Section 20: Residential tenancy agreement

107.This section identifies the type of arrangements to which the restriction on letting applies.

108.Subsections (2), (3) and (4) provide that all arrangements where a person is permitted to occupy a property as their only or main residence in return for the payment of rent are residential tenancy agreements, unless the arrangement falls into one of the exclusions set out in Schedule 3. Accommodation for which no rent is paid, such as convents or monasteries, does not fall within this definition, and so is not subject to the restriction on letting, nor is accommodation which is not used by a person as their only or main home. So, for example, holiday accommodation will not ordinarily be captured, as for most people it will not provide their only or main home, but if somebody chooses to live in a hotel, the arrangements for that person will be captured. Subsection (2) and subsection (3) also identify the range of agreements that will be considered to be a “residential tenancy agreement” for the purposes of the Chapter and who the landlord will be in the various cases. The effect is that where a landlord (L1) grants a tenancy to a tenant (T1) who then grants a licence to a lodger (T2), L1 will be the landlord in respect of T1 and T1 will be the landlord in respect of T2.

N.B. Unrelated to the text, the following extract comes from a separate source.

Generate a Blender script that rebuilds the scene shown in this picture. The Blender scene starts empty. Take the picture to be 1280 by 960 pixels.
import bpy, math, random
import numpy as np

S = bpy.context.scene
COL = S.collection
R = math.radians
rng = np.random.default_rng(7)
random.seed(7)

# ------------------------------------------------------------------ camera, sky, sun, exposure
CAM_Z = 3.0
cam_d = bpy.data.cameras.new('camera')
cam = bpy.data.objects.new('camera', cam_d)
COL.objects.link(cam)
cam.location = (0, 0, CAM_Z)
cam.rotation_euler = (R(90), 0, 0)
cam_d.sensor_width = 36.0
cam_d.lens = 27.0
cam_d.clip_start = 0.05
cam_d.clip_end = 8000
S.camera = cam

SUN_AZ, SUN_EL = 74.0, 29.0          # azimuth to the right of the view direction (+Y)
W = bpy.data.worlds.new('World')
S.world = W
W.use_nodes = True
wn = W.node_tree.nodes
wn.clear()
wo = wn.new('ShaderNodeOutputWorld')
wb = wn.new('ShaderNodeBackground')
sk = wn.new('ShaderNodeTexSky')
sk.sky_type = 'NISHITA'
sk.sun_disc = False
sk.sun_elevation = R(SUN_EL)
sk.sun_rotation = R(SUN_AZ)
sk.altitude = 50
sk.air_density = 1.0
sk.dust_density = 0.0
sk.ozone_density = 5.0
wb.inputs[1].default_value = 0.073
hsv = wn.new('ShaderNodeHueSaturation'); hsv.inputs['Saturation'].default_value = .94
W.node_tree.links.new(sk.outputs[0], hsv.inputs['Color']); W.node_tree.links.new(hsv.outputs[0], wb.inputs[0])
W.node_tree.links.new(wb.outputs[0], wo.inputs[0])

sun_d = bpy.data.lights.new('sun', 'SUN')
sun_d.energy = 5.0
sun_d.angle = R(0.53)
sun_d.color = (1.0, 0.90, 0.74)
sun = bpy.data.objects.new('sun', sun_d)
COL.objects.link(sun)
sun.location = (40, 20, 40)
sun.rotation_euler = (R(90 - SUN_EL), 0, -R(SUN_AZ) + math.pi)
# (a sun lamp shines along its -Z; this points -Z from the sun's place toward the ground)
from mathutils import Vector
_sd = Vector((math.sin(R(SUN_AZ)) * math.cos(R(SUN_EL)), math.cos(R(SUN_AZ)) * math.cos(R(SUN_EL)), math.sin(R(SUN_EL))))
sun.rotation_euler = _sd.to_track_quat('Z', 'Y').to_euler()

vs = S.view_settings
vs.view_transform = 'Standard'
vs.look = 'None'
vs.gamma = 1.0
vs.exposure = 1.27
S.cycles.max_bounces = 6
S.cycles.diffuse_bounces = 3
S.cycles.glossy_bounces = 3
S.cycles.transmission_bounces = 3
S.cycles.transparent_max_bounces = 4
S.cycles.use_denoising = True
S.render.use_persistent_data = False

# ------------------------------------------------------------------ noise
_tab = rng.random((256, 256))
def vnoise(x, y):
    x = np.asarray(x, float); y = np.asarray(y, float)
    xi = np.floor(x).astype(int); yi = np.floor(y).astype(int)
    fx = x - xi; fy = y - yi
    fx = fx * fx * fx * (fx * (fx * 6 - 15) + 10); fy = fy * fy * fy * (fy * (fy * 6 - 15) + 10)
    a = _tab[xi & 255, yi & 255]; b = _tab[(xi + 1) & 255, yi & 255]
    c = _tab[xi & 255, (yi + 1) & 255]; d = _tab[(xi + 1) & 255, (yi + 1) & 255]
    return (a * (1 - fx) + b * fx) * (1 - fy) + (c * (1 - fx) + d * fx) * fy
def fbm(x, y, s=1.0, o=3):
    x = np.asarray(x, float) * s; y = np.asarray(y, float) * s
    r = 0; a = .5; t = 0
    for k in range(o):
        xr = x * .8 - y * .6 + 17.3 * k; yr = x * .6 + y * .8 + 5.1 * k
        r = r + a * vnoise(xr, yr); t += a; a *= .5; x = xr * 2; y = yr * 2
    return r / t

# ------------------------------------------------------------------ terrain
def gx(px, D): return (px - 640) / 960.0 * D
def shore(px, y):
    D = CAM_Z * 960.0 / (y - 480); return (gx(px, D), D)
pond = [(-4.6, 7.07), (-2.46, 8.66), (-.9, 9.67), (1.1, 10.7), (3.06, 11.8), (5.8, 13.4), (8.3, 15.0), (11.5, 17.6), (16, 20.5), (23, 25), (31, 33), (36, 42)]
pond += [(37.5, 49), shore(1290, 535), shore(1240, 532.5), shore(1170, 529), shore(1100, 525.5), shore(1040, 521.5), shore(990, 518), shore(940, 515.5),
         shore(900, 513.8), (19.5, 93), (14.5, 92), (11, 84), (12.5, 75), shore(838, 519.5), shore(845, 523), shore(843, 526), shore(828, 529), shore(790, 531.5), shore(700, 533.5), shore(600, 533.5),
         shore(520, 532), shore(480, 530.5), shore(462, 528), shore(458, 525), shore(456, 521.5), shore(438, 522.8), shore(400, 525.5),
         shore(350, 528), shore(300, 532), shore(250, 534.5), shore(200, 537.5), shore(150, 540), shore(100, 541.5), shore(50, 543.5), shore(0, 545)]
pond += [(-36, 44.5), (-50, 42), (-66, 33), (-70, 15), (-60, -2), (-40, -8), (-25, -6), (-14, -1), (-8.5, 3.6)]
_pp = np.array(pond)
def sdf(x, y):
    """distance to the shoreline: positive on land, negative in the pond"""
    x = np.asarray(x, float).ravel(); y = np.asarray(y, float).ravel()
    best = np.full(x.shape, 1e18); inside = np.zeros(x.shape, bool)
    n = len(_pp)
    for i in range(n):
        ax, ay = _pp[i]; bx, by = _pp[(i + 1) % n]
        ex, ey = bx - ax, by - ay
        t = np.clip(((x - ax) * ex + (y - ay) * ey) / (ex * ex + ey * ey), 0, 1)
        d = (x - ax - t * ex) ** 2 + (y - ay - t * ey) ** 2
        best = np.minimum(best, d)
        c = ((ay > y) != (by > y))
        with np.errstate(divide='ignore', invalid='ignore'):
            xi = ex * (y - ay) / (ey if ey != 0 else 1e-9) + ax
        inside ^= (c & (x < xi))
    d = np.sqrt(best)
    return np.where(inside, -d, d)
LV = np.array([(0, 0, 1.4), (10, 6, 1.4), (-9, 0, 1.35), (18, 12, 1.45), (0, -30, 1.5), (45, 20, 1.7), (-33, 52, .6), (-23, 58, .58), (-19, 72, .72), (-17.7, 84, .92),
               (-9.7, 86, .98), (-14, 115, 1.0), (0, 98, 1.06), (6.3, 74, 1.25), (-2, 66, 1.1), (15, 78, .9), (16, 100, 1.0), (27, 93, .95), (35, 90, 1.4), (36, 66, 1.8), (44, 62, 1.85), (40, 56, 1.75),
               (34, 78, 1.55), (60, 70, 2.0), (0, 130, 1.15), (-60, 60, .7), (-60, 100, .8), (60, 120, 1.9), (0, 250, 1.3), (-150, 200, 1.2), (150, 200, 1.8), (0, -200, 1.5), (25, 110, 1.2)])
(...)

109.Certain occupancy agreements are excluded from the scheme and the landlord will be exempt from the requirement to conduct checks. These are listed in Schedule 3.

110.Subsection (7) creates a power to amend Schedule 3, in case further categories of agreement need to be excluded from these provisions, or some should be brought within the scope of the restriction. The order is subject to the affirmative resolution procedure (see section 74(2)).